Las aves poseen el don de detener mi tiempo. Además de vestir tanta belleza, tienen un imán que me ata a ellas, por sobre todo, me gustaría expresar un momento del día, cuando cruzo el camino de mi oficina hacia el patio.
Entre palabras de inicio de jornada y la apertura informática que me guiará a realizar los mapas que fundamentan mi trabajo, existe siempre una interrupción necesaria, un mapeo diferente, una interpretación visual de curvas que no son precisamente de nivel, de textura y relieves que son distintas a la superficie terrestre, sino más bien se extienden hacia su antítesis.
Incluso Bareiro Saguier me invitó a empezar el día con palabras sublimes: El canto de un pájaro trajo el anuncio de la luz, otros le hicieron eco y el bosque de trinos fue creciendo... Escuchando su canto me pregunto si querrían llamarme, pidiendo un poco de atención, mientras ellas se deleitan entre las flores del lapacho rosado que se extiende desde el suelo tan inmensamente en la vertical.
Las flores son el festín de picaflores que embriagados de néctar cantan sin cesar en una melodía dulce y sinfónica.
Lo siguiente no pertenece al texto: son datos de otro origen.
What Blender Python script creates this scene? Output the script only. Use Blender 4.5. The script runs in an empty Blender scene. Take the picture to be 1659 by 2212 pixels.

Su canto me recuerda a la más sublime nota registrada jamás, cada uno con un tono característico, con silencios y notas agudas, formando una partitura sin fin.
Y los colores se mezclan más allá de los sentidos, todos bien tonalizados, una combinación mística que los distingue, poniendo un toque de singularidad a cada individuo.
Esta mágica interrupción es necesaria en mi día a día, me recuerda cuan vulnerable puedo ser ante estas criaturas que me cantan cuan importantes son en mi vida, especialmente unos instantes, salvándome un momentito y rescatándome de las garras tan temidas de la rutina.